_Exercise_. Your job is to retype all of the data word for word, leaving every image out.

┄┄┄┄┄┄┄┄┄┄

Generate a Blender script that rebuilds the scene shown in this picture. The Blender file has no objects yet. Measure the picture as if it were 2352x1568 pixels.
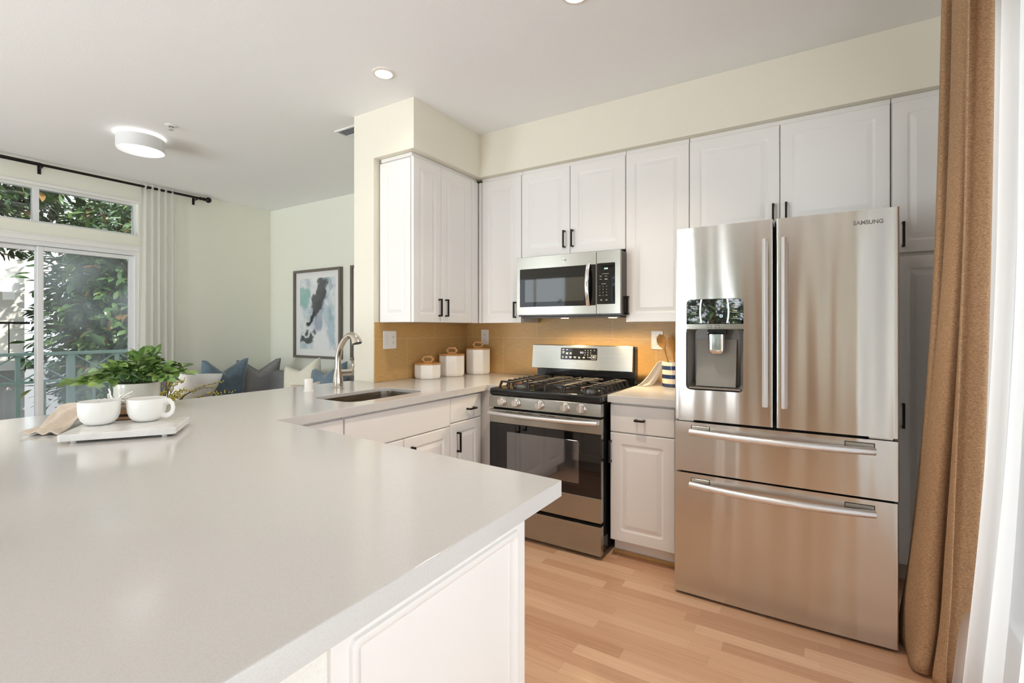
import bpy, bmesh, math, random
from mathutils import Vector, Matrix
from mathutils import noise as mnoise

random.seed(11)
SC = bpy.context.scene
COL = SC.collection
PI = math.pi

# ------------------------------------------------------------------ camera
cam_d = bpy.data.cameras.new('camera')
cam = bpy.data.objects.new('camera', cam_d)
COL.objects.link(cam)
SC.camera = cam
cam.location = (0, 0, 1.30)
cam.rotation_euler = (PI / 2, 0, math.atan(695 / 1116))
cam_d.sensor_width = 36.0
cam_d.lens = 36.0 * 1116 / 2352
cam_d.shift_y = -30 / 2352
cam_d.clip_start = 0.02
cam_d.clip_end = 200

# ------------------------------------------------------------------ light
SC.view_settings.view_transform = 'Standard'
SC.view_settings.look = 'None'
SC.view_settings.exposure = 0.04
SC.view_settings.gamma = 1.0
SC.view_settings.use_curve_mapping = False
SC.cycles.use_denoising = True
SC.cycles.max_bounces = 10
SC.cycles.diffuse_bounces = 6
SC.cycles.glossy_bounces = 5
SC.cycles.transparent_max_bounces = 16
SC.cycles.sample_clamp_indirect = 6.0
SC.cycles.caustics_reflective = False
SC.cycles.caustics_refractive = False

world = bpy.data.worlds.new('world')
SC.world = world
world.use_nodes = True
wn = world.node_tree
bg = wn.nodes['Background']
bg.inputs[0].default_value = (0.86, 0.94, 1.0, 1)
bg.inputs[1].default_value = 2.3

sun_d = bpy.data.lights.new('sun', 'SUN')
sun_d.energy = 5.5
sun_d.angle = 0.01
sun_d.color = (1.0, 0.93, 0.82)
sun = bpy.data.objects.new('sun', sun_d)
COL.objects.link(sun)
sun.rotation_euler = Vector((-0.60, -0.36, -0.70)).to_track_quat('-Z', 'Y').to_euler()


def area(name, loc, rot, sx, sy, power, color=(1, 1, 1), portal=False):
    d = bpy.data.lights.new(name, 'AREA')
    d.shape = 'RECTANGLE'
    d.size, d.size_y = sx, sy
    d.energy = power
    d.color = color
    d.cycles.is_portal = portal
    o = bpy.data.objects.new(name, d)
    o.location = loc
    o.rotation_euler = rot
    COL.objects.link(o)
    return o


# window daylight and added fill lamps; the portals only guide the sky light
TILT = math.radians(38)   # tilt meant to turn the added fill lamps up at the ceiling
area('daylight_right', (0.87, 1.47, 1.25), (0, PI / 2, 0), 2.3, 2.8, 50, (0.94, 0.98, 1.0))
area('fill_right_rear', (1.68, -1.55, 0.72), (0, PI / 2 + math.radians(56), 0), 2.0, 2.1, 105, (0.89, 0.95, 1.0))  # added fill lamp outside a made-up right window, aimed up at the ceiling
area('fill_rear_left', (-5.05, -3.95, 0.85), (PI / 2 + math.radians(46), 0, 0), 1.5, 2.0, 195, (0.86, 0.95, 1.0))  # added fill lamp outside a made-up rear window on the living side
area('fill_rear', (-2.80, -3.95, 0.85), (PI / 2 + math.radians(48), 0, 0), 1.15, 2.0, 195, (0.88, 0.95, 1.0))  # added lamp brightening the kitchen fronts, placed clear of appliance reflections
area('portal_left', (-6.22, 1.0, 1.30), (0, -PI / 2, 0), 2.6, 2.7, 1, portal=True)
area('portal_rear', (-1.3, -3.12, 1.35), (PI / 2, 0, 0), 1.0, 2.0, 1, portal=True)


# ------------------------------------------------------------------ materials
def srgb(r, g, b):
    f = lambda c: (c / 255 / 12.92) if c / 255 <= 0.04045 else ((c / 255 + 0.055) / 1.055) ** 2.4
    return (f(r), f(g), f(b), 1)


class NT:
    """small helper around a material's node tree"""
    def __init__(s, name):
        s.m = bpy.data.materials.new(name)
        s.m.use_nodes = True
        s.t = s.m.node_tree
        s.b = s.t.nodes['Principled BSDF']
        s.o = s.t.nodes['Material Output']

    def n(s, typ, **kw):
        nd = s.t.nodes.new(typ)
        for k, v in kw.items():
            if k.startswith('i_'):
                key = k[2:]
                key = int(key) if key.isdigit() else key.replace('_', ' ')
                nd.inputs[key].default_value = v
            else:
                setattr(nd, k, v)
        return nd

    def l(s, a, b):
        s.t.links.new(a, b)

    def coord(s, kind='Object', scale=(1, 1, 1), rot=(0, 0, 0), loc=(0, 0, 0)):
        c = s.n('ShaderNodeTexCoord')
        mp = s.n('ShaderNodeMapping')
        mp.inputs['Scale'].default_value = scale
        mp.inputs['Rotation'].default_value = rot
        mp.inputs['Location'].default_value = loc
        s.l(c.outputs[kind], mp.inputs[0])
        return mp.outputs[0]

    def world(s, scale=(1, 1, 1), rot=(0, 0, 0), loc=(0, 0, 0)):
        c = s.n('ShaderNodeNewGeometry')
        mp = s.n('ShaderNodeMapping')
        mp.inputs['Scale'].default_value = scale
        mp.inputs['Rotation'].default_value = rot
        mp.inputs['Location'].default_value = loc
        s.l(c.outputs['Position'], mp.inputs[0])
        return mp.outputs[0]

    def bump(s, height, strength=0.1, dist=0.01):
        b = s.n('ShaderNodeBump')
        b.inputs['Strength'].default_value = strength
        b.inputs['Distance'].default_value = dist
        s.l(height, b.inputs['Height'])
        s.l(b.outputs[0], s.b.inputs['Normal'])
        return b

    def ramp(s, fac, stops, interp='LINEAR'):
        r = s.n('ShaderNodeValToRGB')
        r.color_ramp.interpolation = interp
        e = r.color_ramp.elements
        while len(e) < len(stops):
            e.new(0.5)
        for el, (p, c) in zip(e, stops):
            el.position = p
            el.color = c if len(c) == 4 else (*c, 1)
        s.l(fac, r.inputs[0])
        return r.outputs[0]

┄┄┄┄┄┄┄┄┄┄

_Output for this task_.
Generate a Blender script that rebuilds the scene shown in this picture. The Blender file has no objects yet. Measure the picture as if it were 2352x1568 pixels.
import bpy, bmesh, math, random
from mathutils import Vector, Matrix
from mathutils import noise as mnoise

random.seed(11)
SC = bpy.context.scene
COL = SC.collection
PI = math.pi

# ------------------------------------------------------------------ camera
cam_d = bpy.data.cameras.new('camera')
cam = bpy.data.objects.new('camera', cam_d)
COL.objects.link(cam)
SC.camera = cam
cam.location = (0, 0, 1.30)
cam.rotation_euler = (PI / 2, 0, math.atan(695 / 1116))
cam_d.sensor_width = 36.0
cam_d.lens = 36.0 * 1116 / 2352
cam_d.shift_y = -30 / 2352
cam_d.clip_start = 0.02
cam_d.clip_end = 200

# ------------------------------------------------------------------ light
SC.view_settings.view_transform = 'Standard'
SC.view_settings.look = 'None'
SC.view_settings.exposure = 0.04
SC.view_settings.gamma = 1.0
SC.view_settings.use_curve_mapping = False
SC.cycles.use_denoising = True
SC.cycles.max_bounces = 10
SC.cycles.diffuse_bounces = 6
SC.cycles.glossy_bounces = 5
SC.cycles.transparent_max_bounces = 16
SC.cycles.sample_clamp_indirect = 6.0
SC.cycles.caustics_reflective = False
SC.cycles.caustics_refractive = False

world = bpy.data.worlds.new('world')
SC.world = world
world.use_nodes = True
wn = world.node_tree
bg = wn.nodes['Background']
bg.inputs[0].default_value = (0.86, 0.94, 1.0, 1)
bg.inputs[1].default_value = 2.3

sun_d = bpy.data.lights.new('sun', 'SUN')
sun_d.energy = 5.5
sun_d.angle = 0.01
sun_d.color = (1.0, 0.93, 0.82)
sun = bpy.data.objects.new('sun', sun_d)
COL.objects.link(sun)
sun.rotation_euler = Vector((-0.60, -0.36, -0.70)).to_track_quat('-Z', 'Y').to_euler()


def area(name, loc, rot, sx, sy, power, color=(1, 1, 1), portal=False):
    d = bpy.data.lights.new(name, 'AREA')
    d.shape = 'RECTANGLE'
    d.size, d.size_y = sx, sy
    d.energy = power
    d.color = color
    d.cycles.is_portal = portal
    o = bpy.data.objects.new(name, d)
    o.location = loc
    o.rotation_euler = rot
    COL.objects.link(o)
    return o


# window daylight and added fill lamps; the portals only guide the sky light
TILT = math.radians(38)   # tilt meant to turn the added fill lamps up at the ceiling
area('daylight_right', (0.87, 1.47, 1.25), (0, PI / 2, 0), 2.3, 2.8, 50, (0.94, 0.98, 1.0))
area('fill_right_rear', (1.68, -1.55, 0.72), (0, PI / 2 + math.radians(56), 0), 2.0, 2.1, 105, (0.89, 0.95, 1.0))  # added fill lamp outside a made-up right window, aimed up at the ceiling
area('fill_rear_left', (-5.05, -3.95, 0.85), (PI / 2 + math.radians(46), 0, 0), 1.5, 2.0, 195, (0.86, 0.95, 1.0))  # added fill lamp outside a made-up rear window on the living side
area('fill_rear', (-2.80, -3.95, 0.85), (PI / 2 + math.radians(48), 0, 0), 1.15, 2.0, 195, (0.88, 0.95, 1.0))  # added lamp brightening the kitchen fronts, placed clear of appliance reflections
area('portal_left', (-6.22, 1.0, 1.30), (0, -PI / 2, 0), 2.6, 2.7, 1, portal=True)
area('portal_rear', (-1.3, -3.12, 1.35), (PI / 2, 0, 0), 1.0, 2.0, 1, portal=True)


# ------------------------------------------------------------------ materials
def srgb(r, g, b):
    f = lambda c: (c / 255 / 12.92) if c / 255 <= 0.04045 else ((c / 255 + 0.055) / 1.055) ** 2.4
    return (f(r), f(g), f(b), 1)


class NT:
    """small helper around a material's node tree"""
    def __init__(s, name):
        s.m = bpy.data.materials.new(name)
        s.m.use_nodes = True
        s.t = s.m.node_tree
        s.b = s.t.nodes['Principled BSDF']
        s.o = s.t.nodes['Material Output']

    def n(s, typ, **kw):
        nd = s.t.nodes.new(typ)
        for k, v in kw.items():
            if k.startswith('i_'):
                key = k[2:]
                key = int(key) if key.isdigit() else key.replace('_', ' ')
                nd.inputs[key].default_value = v
            else:
                setattr(nd, k, v)
        return nd

    def l(s, a, b):
        s.t.links.new(a, b)

    def coord(s, kind='Object', scale=(1, 1, 1), rot=(0, 0, 0), loc=(0, 0, 0)):
        c = s.n('ShaderNodeTexCoord')
        mp = s.n('ShaderNodeMapping')
        mp.inputs['Scale'].default_value = scale
        mp.inputs['Rotation'].default_value = rot
        mp.inputs['Location'].default_value = loc
        s.l(c.outputs[kind], mp.inputs[0])
        return mp.outputs[0]

    def world(s, scale=(1, 1, 1), rot=(0, 0, 0), loc=(0, 0, 0)):
        c = s.n('ShaderNodeNewGeometry')
        mp = s.n('ShaderNodeMapping')
        mp.inputs['Scale'].default_value = scale
        mp.inputs['Rotation'].default_value = rot
        mp.inputs['Location'].default_value = loc
        s.l(c.outputs['Position'], mp.inputs[0])
        return mp.outputs[0]

    def bump(s, height, strength=0.1, dist=0.01):
        b = s.n('ShaderNodeBump')
        b.inputs['Strength'].default_value = strength
        b.inputs['Distance'].default_value = dist
        s.l(height, b.inputs['Height'])
        s.l(b.outputs[0], s.b.inputs['Normal'])
        return b

    def ramp(s, fac, stops, interp='LINEAR'):
        r = s.n('ShaderNodeValToRGB')
        r.color_ramp.interpolation = interp
        e = r.color_ramp.elements
        while len(e) < len(stops):
            e.new(0.5)
        for el, (p, c) in zip(e, stops):
            el.position = p
            el.color = c if len(c) == 4 else (*c, 1)
        s.l(fac, r.inputs[0])
        return r.outputs[0]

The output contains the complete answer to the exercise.